TORONTO — Ontario is unlikely to meet its 2030 emissions target under its current climate change plan — and Premier Doug Ford’s government knows it, the province’s auditor general said Wednesday in her annual report.
Bonnie Lysyk found a number of issues with the government’s “Made in Ontario” climate plan, which she said underestimated the starting point for emissions by including several green programs that were actually cancelled by the Progressive Conservatives after they came to power last year.
Some reductions in the plan were double-counted or overstated, while others weren’t backed up by policies to achieve those targets, she said.
“Our audit concluded that the emission-reduction estimates in the plan are not based on sound evidence or sufficient detail,” the report said. “In its current early state, the plan is not likely to achieve its proposed emission-reduction target.”
Watch: Grim outlook for Canada in latest climate change report.
The province would have to reduce emissions by 17.6 megatonnes by 2030 to align with Canada’s target under the Paris Agreement of reducing emissions by 30 per cent by that year from 2005 levels.
But, the auditor found, the plan will only reduce emissions by between 6.3 and 13 megatonnes.
The government’s own analysis shows that the current initiatives in the climate change plan will only reduce greenhouse gas emissions by 10.9 megatonnes, the report said.

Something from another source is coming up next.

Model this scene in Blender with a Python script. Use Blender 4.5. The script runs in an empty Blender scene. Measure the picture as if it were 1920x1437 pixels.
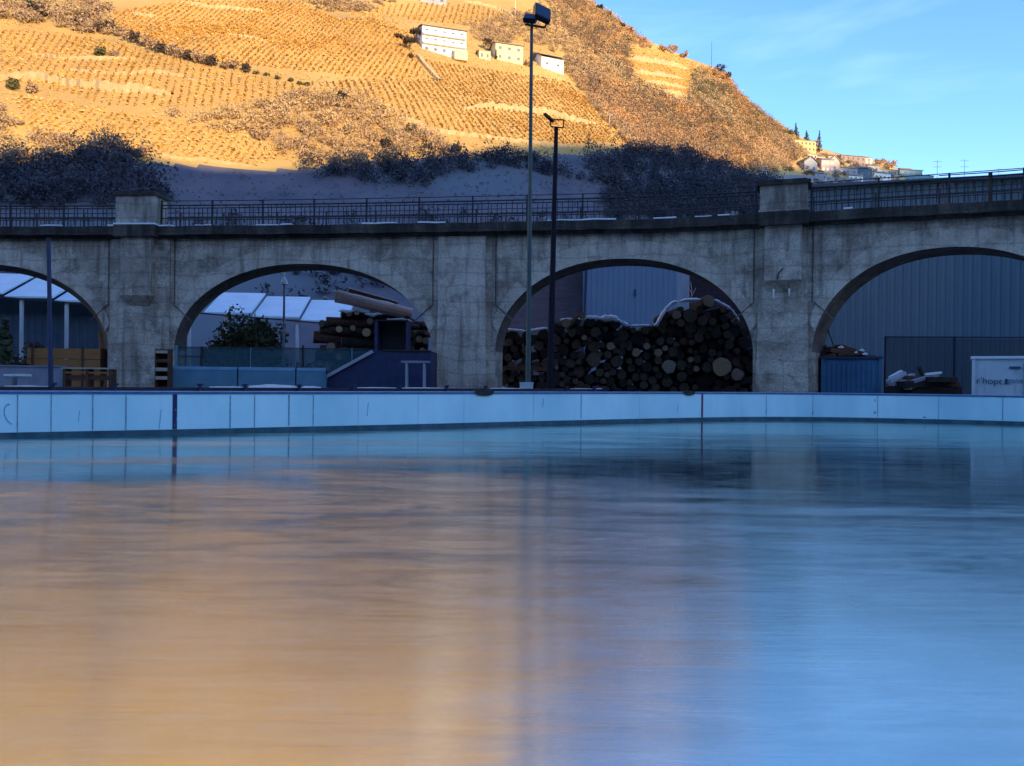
import bpy, math, random
import numpy as np
from mathutils import Vector, Matrix

SC = bpy.context.scene
COL = SC.collection
R = math.radians
rng = np.random.default_rng(7)
random.seed(7)

# ------------------------------------------------------------------ camera
FPX = 1493.0                       # focal length in photo pixels (1920 wide)
CAM = np.array([0.0, 0.0, 1.5])
ROLL, PITCH = 0.0105, -0.003
Rv = np.array([math.cos(ROLL), 0, math.sin(ROLL)])
Fv = np.array([0, math.cos(PITCH), math.sin(PITCH)])
Fv = Fv - Rv * Fv.dot(Rv); Fv /= np.linalg.norm(Fv)
Uv = np.cross(Rv, Fv)
camd = bpy.data.cameras.new('camera')
camd.sensor_width = 36.0
camd.lens = 36.0 * FPX / 1920.0
camd.clip_start = 0.1
camd.clip_end = 9000
cam = bpy.data.objects.new('camera', camd)
COL.objects.link(cam)
cam.matrix_world = Matrix(((Rv[0], Uv[0], -Fv[0], CAM[0]), (Rv[1], Uv[1], -Fv[1], CAM[1]),
                           (Rv[2], Uv[2], -Fv[2], CAM[2]), (0, 0, 0, 1)))
SC.camera = cam

# ------------------------------------------------------------------ light
SUN_EL, SUN_AZ = R(11.0), R(34.0)   # azimuth: degrees to the right of straight behind
SUNV = np.array([math.sin(SUN_AZ) * math.cos(SUN_EL), -math.cos(SUN_AZ) * math.cos(SUN_EL), math.sin(SUN_EL)])
w = bpy.data.worlds.new("World"); SC.world = w; w.use_nodes = True
nt = w.node_tree; nt.nodes.clear()
sky = nt.nodes.new('ShaderNodeTexSky'); sky.sky_type = 'NISHITA'; sky.sun_disc = False
sky.sun_elevation = SUN_EL; sky.sun_rotation = math.atan2(SUNV[0], SUNV[1])
sky.air_density = 1.0; sky.dust_density = 0.3; sky.ozone_density = 3.0
hs = nt.nodes.new('ShaderNodeHueSaturation')
hs.inputs['Saturation'].default_value = 1.15; hs.inputs['Hue'].default_value = 0.514
bg = nt.nodes.new('ShaderNodeBackground'); bg.inputs['Strength'].default_value = 0.15
ow = nt.nodes.new('ShaderNodeOutputWorld')
nt.links.new(sky.outputs[0], hs.inputs['Color'])
wtc = nt.nodes.new('ShaderNodeTexCoord'); wmp = nt.nodes.new('ShaderNodeMapping'); wmp.inputs['Scale'].default_value = (1.2, 1.2, 7.0); wmp.inputs['Rotation'].default_value = (0, R(-19), 0)
wn = nt.nodes.new('ShaderNodeTexNoise'); wn.inputs['Scale'].default_value = 2.3; wn.inputs['Detail'].default_value = 5; wn.inputs['Distortion'].default_value = 0.4
wr = nt.nodes.new('ShaderNodeMapRange'); wr.inputs['From Min'].default_value = 0.50; wr.inputs['From Max'].default_value = 0.80; wr.inputs['To Max'].default_value = 0.16
wm = nt.nodes.new('ShaderNodeMix'); wm.data_type = 'RGBA'; wm.inputs['B'].default_value = (3.4, 4.3, 5.2, 1)
nt.links.new(wtc.outputs['Generated'], wmp.inputs[0]); nt.links.new(wmp.outputs[0], wn.inputs['Vector']); nt.links.new(wn.outputs['Fac'], wr.inputs['Value'])
nt.links.new(wr.outputs['Result'], wm.inputs['Factor']); nt.links.new(hs.outputs[0], wm.inputs['A'])
nt.links.new(wm.outputs['Result'], bg.inputs['Color'])
nt.links.new(bg.outputs[0], ow.inputs['Surface'])
sd = bpy.data.lights.new('sun', 'SUN'); sd.energy = 2.1; sd.angle = R(0.4); sd.color = (1.0, 0.75, 0.38)
so = bpy.data.objects.new('sun', sd); COL.objects.link(so)
so.rotation_euler = Vector(SUNV).to_track_quat('Z', 'Y').to_euler()
so.location = (60, -60, 150)
SC.view_settings.view_transform = 'Standard'; SC.view_settings.look = 'None'
SC.view_settings.gamma = 1; SC.view_settings.exposure = 1.78
SC.view_settings.use_curve_mapping = False
SC.cycles.max_bounces = 6; SC.cycles.transparent_max_bounces = 8

# ------------------------------------------------------------------ projection helpers (measuring only)
def ray(px, py):
    return Fv + Rv * (px - 960) / FPX + Uv * (718.5 - py) / FPX
def pt(px, py, Y):
    d = ray(px, py); return CAM + d * (Y / d[1])
def gpt(px, py, z=0.0):
    d = ray(px, py); return CAM + d * ((z - CAM[2]) / d[2])
def m_per_px(Y): return Y / FPX
def proj(P):
    v = np.asarray(P, float) - CAM; z = v.dot(Fv)
    return 960 + FPX * v.dot(Rv) / z, 718.5 - FPX * v.dot(Uv) / z

# ------------------------------------------------------------------ materials
def srgb(r, g, b):
    f = lambda c: (c / 255 / 12.92) if c / 255 <= 0.04045 else ((c / 255 + 0.055) / 1.055) ** 2.4
    return (f(r), f(g), f(b), 1)
def mat(name, c1, c2=None, scale=3.0, rough=0.8, metallic=0.0, c3=None, stretch=(1, 1, 1), bump=0.0, bscale=None,
        detail=6, lo=0.35, hi=0.65, spec=0.5, sub=0, alpha=1.0, rot=(0, 0, 0)):
    m = bpy.data.materials.new(name); m.use_nodes = True
    t = m.node_tree; N = t.nodes; L = t.links
    b = N['Principled BSDF']
    b.inputs['Roughness'].default_value = rough; b.inputs['Metallic'].default_value = metallic
    b.inputs['Specular IOR Level'].default_value = spec
    b.inputs['Alpha'].default_value = alpha
    c1 = tuple(c1[:3]) + (1,)
    if c2 is None:
        b.inputs['Base Color'].default_value = c1
        c2 = c1
    tc = N.new('ShaderNodeTexCoord'); mp = N.new('ShaderNodeMapping')
    mp.inputs['Scale'].default_value = stretch; mp.inputs['Rotation'].default_value = rot
    L.new(tc.outputs['Object'], mp.inputs[0])
    n = N.new('ShaderNodeTexNoise'); n.inputs['Scale'].default_value = scale; n.inputs['Detail'].default_value = detail
    n.inputs['Roughness'].default_value = 0.62
    L.new(mp.outputs[0], n.inputs['Vector'])
    cr = N.new('ShaderNodeValToRGB'); cr.color_ramp.elements[0].position = lo; cr.color_ramp.elements[1].position = hi
    cr.color_ramp.elements[0].color = c1; cr.color_ramp.elements[1].color = tuple(c2[:3]) + (1,)
    L.new(n.outputs['Fac'], cr.inputs[0])
    out = cr.outputs[0]
    if c3 is not None:
        n2 = N.new('ShaderNodeTexNoise'); n2.inputs['Scale'].default_value = scale * 0.23; n2.inputs['Detail'].default_value = 4
        L.new(mp.outputs[0], n2.inputs['Vector'])
        c_r = N.new('ShaderNodeValToRGB'); c_r.color_ramp.elements[0].position = 0.45; c_r.color_ramp.elements[1].position = 0.68
        L.new(n2.outputs['Fac'], c_r.inputs[0])
        mx = N.new('ShaderNodeMix'); mx.data_type = 'RGBA'
        L.new(c_r.outputs[0], mx.inputs['Factor']); L.new(out, mx.inputs['A']); mx.inputs['B'].default_value = tuple(c3[:3]) + (1,)
        out = mx.outputs['Result']
    L.new(out, b.inputs['Base Color'])
    if bump:
        nb = N.new('ShaderNodeTexNoise'); nb.inputs['Scale'].default_value = bscale or scale * 4; nb.inputs['Detail'].default_value = 5
        L.new(mp.outputs[0], nb.inputs['Vector'])
        bp = N.new('ShaderNodeBump'); bp.inputs['Strength'].default_value = bump; bp.inputs['Distance'].default_value = 0.05
        L.new(nb.outputs['Fac'], bp.inputs['Height']); L.new(bp.outputs[0], b.inputs['Normal'])
    return m

M = {}
# weathered board marked concrete: pours, dark water stains from the cornice, pale lime patches
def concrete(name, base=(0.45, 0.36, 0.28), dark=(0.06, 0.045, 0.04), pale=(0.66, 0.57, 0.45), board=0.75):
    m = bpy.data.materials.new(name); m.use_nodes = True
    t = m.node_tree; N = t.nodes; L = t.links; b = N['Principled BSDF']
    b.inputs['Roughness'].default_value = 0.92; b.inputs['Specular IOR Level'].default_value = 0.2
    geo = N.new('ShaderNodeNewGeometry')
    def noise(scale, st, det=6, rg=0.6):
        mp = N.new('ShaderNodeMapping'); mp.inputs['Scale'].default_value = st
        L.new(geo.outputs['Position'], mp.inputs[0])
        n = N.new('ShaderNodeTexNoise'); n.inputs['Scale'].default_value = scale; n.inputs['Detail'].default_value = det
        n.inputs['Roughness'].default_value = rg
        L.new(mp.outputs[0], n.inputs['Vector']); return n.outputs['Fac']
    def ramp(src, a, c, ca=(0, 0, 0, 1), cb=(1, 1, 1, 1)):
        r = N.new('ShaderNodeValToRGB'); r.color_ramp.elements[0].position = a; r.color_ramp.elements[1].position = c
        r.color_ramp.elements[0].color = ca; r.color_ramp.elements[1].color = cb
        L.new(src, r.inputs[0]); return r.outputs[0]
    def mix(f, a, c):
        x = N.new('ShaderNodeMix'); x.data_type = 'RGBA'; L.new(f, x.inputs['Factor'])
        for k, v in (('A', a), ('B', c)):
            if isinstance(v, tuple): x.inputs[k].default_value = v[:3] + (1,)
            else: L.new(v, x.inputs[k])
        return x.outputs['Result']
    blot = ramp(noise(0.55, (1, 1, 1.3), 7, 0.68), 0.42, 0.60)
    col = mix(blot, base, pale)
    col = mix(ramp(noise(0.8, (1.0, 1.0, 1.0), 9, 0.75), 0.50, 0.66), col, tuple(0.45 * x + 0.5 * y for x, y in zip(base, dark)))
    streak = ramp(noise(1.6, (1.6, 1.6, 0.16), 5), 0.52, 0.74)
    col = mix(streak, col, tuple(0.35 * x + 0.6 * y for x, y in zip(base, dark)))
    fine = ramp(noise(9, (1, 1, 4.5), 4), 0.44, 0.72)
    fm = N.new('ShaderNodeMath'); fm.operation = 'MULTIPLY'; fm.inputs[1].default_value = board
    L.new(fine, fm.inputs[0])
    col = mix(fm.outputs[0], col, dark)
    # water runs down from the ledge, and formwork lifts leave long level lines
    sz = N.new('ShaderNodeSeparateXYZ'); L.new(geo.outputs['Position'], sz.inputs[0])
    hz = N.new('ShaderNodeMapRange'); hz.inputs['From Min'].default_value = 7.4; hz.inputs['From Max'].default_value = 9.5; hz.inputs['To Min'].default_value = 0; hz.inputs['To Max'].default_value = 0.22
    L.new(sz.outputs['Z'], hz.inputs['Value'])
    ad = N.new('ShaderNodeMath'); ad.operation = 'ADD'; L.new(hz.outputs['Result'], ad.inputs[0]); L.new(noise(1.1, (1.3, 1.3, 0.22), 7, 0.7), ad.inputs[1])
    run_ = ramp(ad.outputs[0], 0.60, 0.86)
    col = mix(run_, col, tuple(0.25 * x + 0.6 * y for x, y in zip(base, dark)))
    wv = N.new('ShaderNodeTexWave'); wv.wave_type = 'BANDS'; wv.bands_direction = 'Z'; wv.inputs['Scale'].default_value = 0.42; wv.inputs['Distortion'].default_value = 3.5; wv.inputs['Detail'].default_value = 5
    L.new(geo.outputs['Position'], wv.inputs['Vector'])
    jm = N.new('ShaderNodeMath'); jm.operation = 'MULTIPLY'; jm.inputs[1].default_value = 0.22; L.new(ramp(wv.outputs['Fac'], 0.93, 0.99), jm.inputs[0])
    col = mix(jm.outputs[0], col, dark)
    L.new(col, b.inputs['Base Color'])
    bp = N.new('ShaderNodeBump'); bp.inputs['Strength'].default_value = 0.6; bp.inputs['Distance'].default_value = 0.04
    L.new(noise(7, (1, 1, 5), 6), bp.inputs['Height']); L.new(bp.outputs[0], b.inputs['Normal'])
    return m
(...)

Ontario’s plan estimates emissions reductions based on three scenarios: business as usual with no new climate policies, the current climate change plan, and if additional or enhanced policies are pursued.
It is the additional policy scenario that eyes a 17.6-megatonne reduction, Lysyk said, with the current plan pegged at 10.9 megatonnes. But the plan released to the public merged the expected reductions from those two scenarios, with the document declaring the 2030 target “achievable,” Lysyk wrote.
The starting point of 160.9 megatonnes of emissions in 2030 if no further action is taken was too low, the auditor found, because it took into account programs that were cancelled by Ford’s government, such as renewable energy contracts, electricity conservation programs, and the cap-and-trade system implemented by the previous Liberal government.
The ministry estimated in its plan that 2.6 megatonnes in reductions would come from an increased uptake of low-carbon vehicles, assuming 1.3 million electric vehicles will be on the road in 2030.
That number would be a 3,000 per cent increase from the current number of electric vehicles on Ontario’s roads, and the government cancelled rebates for buying those cars and installing charging stations.
“The ministry was unable to provide details of any planned provincial initiatives that could increase the uptake of electric vehicles to 1.3 million and achieve the greenhouse gas reductions forecasted for this area,” Lysyk wrote in the report.